Task
Quote the listing in full, exactly as given, minus any pictures.

Given data
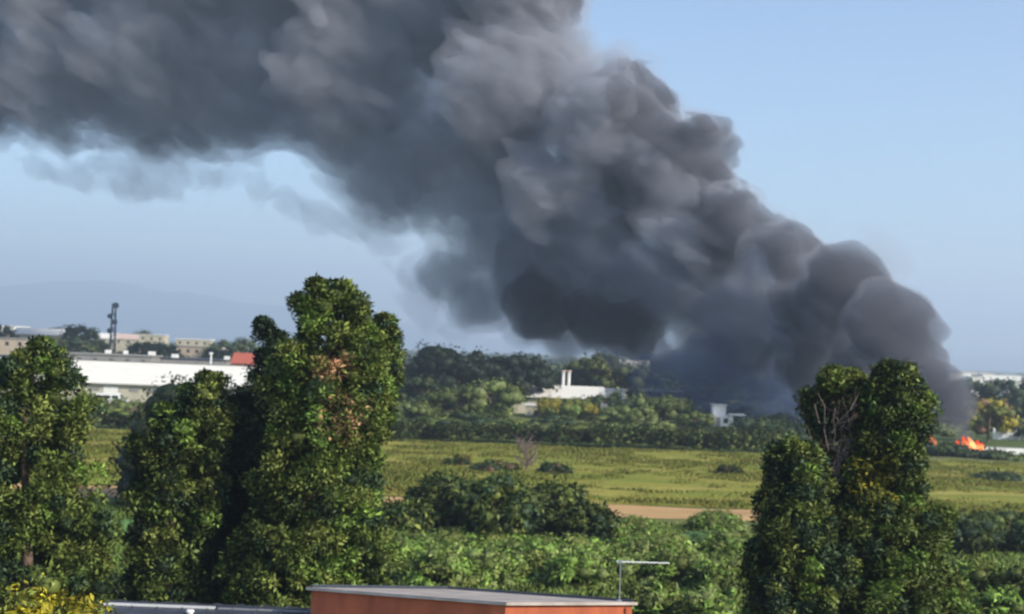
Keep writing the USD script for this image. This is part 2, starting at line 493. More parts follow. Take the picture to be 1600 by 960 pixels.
rough_mat("foliage_cane", (0.16, 0.20, 0.07), 0.8, 0.3, 2.0)
# ------------------------------------------------------------------ field growth (uncountable)
def tuft(seed, h, w, n, cols):
    rng = np.random.default_rng(seed)
    V, F, N, C = [], [], [], []
    for k in range(n):
        a, rr = rng.uniform(0, 2 * PI), w * math.sqrt(rng.uniform())
        b = np.array([math.cos(a) * rr, math.sin(a) * rr, 0])
        t = rng.uniform(0, 2 * PI)
        s = np.array([math.cos(t), math.sin(t), 0]) * h * 0.16
        e = b + np.array([rng.normal() * h * 0.45, rng.normal() * h * 0.45, h * rng.uniform(0.6, 1.1)])
        o = len(V)
        V += [b - s, b + s, e]; F.append([o, o + 1, o + 2]); N += [[0, -0.25, 0.97]] * 3
        C += [np.array(cols[rng.integers(len(cols))]) * rng.uniform(0.75, 1.25)] * 3
    return np.array(V), np.array(F), np.array(N), np.array(C)


def instancer(name, protos, pts, ids, scales, label, cat):
    p = path_for(name, None)
    pi = UsdGeom.PointInstancer.Define(stage, p)
    rel = pi.CreatePrototypesRel()
    for i, d in enumerate(protos):
        x = put_crown("clump", d, pi.GetPrim())
        rel.AddTarget(x.GetPath())
    pi.CreatePositionsAttr(Vt.Vec3fArray.FromNumpy(np.asarray(pts, np.float32)))
    pi.CreateProtoIndicesAttr(Vt.IntArray.FromNumpy(np.asarray(ids, np.int32)))
    pi.CreateScalesAttr(Vt.Vec3fArray.FromNumpy(np.asarray(scales, np.float32)))
    tag(pi, label, cat, kind="stuff")
    return pi


rng = np.random.default_rng(4)
STRAW, FG = np.array([0.19, 0.155, 0.036]), np.array([0.11, 0.128, 0.018])
k = 15000
gx, gy = rng.uniform(-115, 125, k), TRACK1 + (FIELD1 - TRACK1) * rng.uniform(size=k)
keep = meshkit.fbm(np.stack([gx * 0.06 + gy * 0.07, gy * 0.09 - gx * 0.03, 0 * gx], -1), 4, 7) > rng.uniform(0.3, 0.6, k)
gx, gy = gx[keep], gy[keep]
sc = rng.uniform(0.6, 1.5, len(gx))
instancer("field_grass", [tuft(1, 0.30, 0.8, 40, [FG, STRAW]), tuft(2, 0.34, 0.7, 40, [FG, FG * 0.8]), tuft(3, 0.28, 0.9, 40, [STRAW, FG])],
          np.stack([gx, gy, 0.15 + 0 * gx], -1), rng.integers(0, 3, len(gx)), np.stack([sc * 1.5, sc * 1.5, sc], -1), "dry yellow green grass tufts growing over the open field", "grass")
k = 9000
gx, gy = rng.uniform(-75, 75, k), rng.uniform(52, TRACK0 - 8, k)
keep = np.abs(gx) < gy * 0.42
gx, gy = gx[keep], gy[keep]
sc = rng.uniform(0.7, 1.7, len(gx))
instancer("undergrowth", [tuft(11, 0.4, 0.9, 80, [LIME, GREEN]), tuft(12, 0.45, 0.8, 80, [GREEN, OLIVE]), tuft(13, 0.36, 0.9, 80, [LIME, PALE])],
          np.stack([gx, gy, 0 * gx], -1), rng.integers(0, 3, len(gx)), np.stack([sc * 1.4, sc * 1.4, sc], -1), "rank green weeds and grass between the bushes and tall trees", "weeds")

# ------------------------------------------------------------------ the tall conifers in front
PAL, WTS = [GREEN, DARK, OLIVE, LIME * 0.8], [5, 3, 4, 2]
outline_tree("conifer_tree", [(530, 52, 72), (545, 34, 92), (565, 5, 112), (600, -50, 128), (640, -70, 142), (700, -78, 142), (760, -85, 150), (850, -95, 172), (960, -105, 188)], 60,
             "broad dark green conifer at the left edge, behind the yellow bush", PAL, [6, 4, 2, 1], 101, n=700, cat="conifer")
outline_tree("conifer_tree", [(583, 305, 350), (600, 285, 368), (640, 255, 372), (680, 222, 358), (730, 212, 345), (780, 203, 340), (850, 196, 328), (960, 192, 335)], 63,
             "shorter slanting conifer with bright lit top between the left conifer and the tallest one", PAL, [5, 4, 3, 2], 102, n=480, cat="conifer")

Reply
Keep writing the USD script for this image. This is part 2, starting at line 493. More parts follow. Take the picture to be 1600 by 960 pixels.
rough_mat("foliage_cane", (0.16, 0.20, 0.07), 0.8, 0.3, 2.0)
# ------------------------------------------------------------------ field growth (uncountable)
def tuft(seed, h, w, n, cols):
    rng = np.random.default_rng(seed)
    V, F, N, C = [], [], [], []
    for k in range(n):
        a, rr = rng.uniform(0, 2 * PI), w * math.sqrt(rng.uniform())
        b = np.array([math.cos(a) * rr, math.sin(a) * rr, 0])
        t = rng.uniform(0, 2 * PI)
        s = np.array([math.cos(t), math.sin(t), 0]) * h * 0.16
        e = b + np.array([rng.normal() * h * 0.45, rng.normal() * h * 0.45, h * rng.uniform(0.6, 1.1)])
        o = len(V)
        V += [b - s, b + s, e]; F.append([o, o + 1, o + 2]); N += [[0, -0.25, 0.97]] * 3
        C += [np.array(cols[rng.integers(len(cols))]) * rng.uniform(0.75, 1.25)] * 3
    return np.array(V), np.array(F), np.array(N), np.array(C)


def instancer(name, protos, pts, ids, scales, label, cat):
    p = path_for(name, None)
    pi = UsdGeom.PointInstancer.Define(stage, p)
    rel = pi.CreatePrototypesRel()
    for i, d in enumerate(protos):
        x = put_crown("clump", d, pi.GetPrim())
        rel.AddTarget(x.GetPath())
    pi.CreatePositionsAttr(Vt.Vec3fArray.FromNumpy(np.asarray(pts, np.float32)))
    pi.CreateProtoIndicesAttr(Vt.IntArray.FromNumpy(np.asarray(ids, np.int32)))
    pi.CreateScalesAttr(Vt.Vec3fArray.FromNumpy(np.asarray(scales, np.float32)))
    tag(pi, label, cat, kind="stuff")
    return pi


rng = np.random.default_rng(4)
STRAW, FG = np.array([0.19, 0.155, 0.036]), np.array([0.11, 0.128, 0.018])
k = 15000
gx, gy = rng.uniform(-115, 125, k), TRACK1 + (FIELD1 - TRACK1) * rng.uniform(size=k)
keep = meshkit.fbm(np.stack([gx * 0.06 + gy * 0.07, gy * 0.09 - gx * 0.03, 0 * gx], -1), 4, 7) > rng.uniform(0.3, 0.6, k)
gx, gy = gx[keep], gy[keep]
sc = rng.uniform(0.6, 1.5, len(gx))
instancer("field_grass", [tuft(1, 0.30, 0.8, 40, [FG, STRAW]), tuft(2, 0.34, 0.7, 40, [FG, FG * 0.8]), tuft(3, 0.28, 0.9, 40, [STRAW, FG])],
          np.stack([gx, gy, 0.15 + 0 * gx], -1), rng.integers(0, 3, len(gx)), np.stack([sc * 1.5, sc * 1.5, sc], -1), "dry yellow green grass tufts growing over the open field", "grass")
k = 9000
gx, gy = rng.uniform(-75, 75, k), rng.uniform(52, TRACK0 - 8, k)
keep = np.abs(gx) < gy * 0.42
gx, gy = gx[keep], gy[keep]
sc = rng.uniform(0.7, 1.7, len(gx))
instancer("undergrowth", [tuft(11, 0.4, 0.9, 80, [LIME, GREEN]), tuft(12, 0.45, 0.8, 80, [GREEN, OLIVE]), tuft(13, 0.36, 0.9, 80, [LIME, PALE])],
          np.stack([gx, gy, 0 * gx], -1), rng.integers(0, 3, len(gx)), np.stack([sc * 1.4, sc * 1.4, sc], -1), "rank green weeds and grass between the bushes and tall trees", "weeds")

# ------------------------------------------------------------------ the tall conifers in front
PAL, WTS = [GREEN, DARK, OLIVE, LIME * 0.8], [5, 3, 4, 2]
outline_tree("conifer_tree", [(530, 52, 72), (545, 34, 92), (565, 5, 112), (600, -50, 128), (640, -70, 142), (700, -78, 142), (760, -85, 150), (850, -95, 172), (960, -105, 188)], 60,
             "broad dark green conifer at the left edge, behind the yellow bush", PAL, [6, 4, 2, 1], 101, n=700, cat="conifer")
outline_tree("conifer_tree", [(583, 305, 350), (600, 285, 368), (640, 255, 372), (680, 222, 358), (730, 212, 345), (780, 203, 340), (850, 196, 328), (960, 192, 335)], 63,
             "shorter slanting conifer with bright lit top between the left conifer and the tallest one", PAL, [5, 4, 3, 2], 102, n=480, cat="conifer")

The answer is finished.